Flowers find their home on dining tables, and high dining culture has long been furnished by decorative floral arrangements. They say you eat with your eyes, and the aesthetic brilliance of blooms goes a long way to enhance the dining experience. Go into any traditional, high quality dining establishment or hotel, and you’ll encounter a sparse garden of floral table arrangements.
What you may notice is that not all of these arrangements are the real thing, they are silk flowers. Such is the quality of artificial flowers nowadays that you’d be hard pressed to notice, at first glance, the difference between a silk and real flower. In the context of dining, you can even say that there are lots of ways where silk flowers are more apt than the real thing.

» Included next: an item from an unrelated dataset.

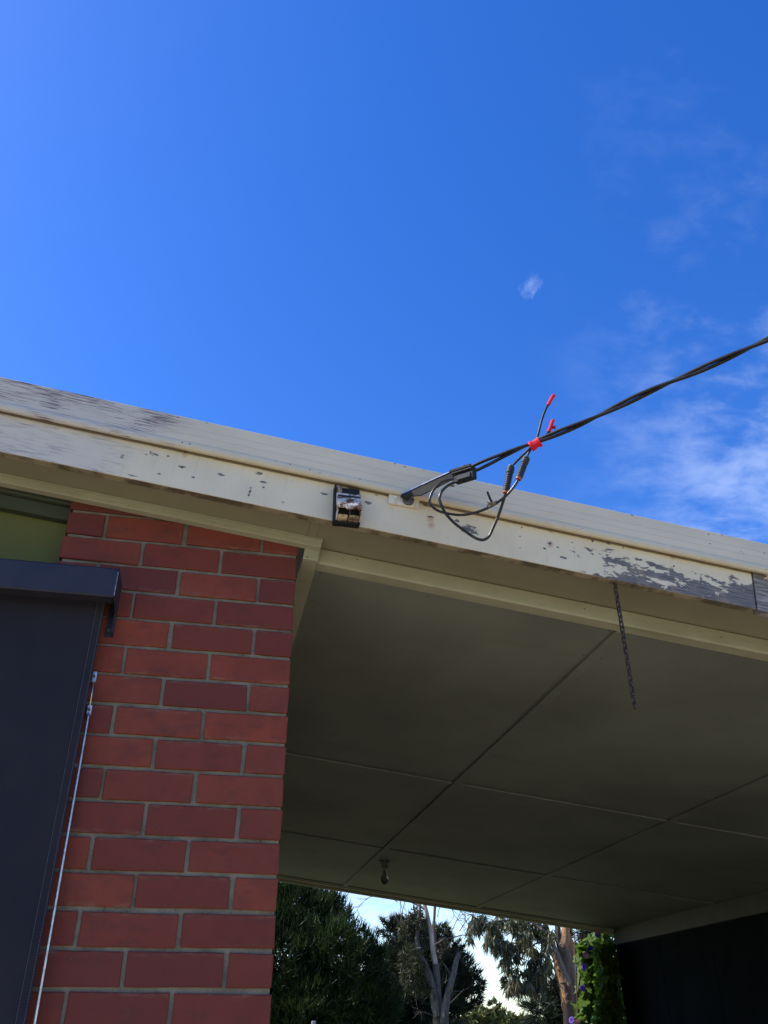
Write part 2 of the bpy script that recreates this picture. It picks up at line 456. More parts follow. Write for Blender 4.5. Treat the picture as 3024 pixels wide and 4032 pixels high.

They are always in season. These days, culinary culture isn’t held back by seasonality and thanks to global trade you can get pretty much anything out-of-season. Flowers are a little different however, and currently you’d struggle to find certain flowers at certain times of the year. Artificial flowers, of course, aren’t limited by seasonality, and all their simulacrum of florality is available throughout the year.
They also require minimal upkeep. When real flowers begin to go stale, they do so with emphasis. If you’ve ever smelt stale flower water then you’ll know how contrasting an old flower is to the vivacious variety. Old flowers certainly aren’t something you want as a centrepiece. If you have a large dining hall, then freshening up flower displays can be logistically difficult, but with unreal flowers there are none of these problems.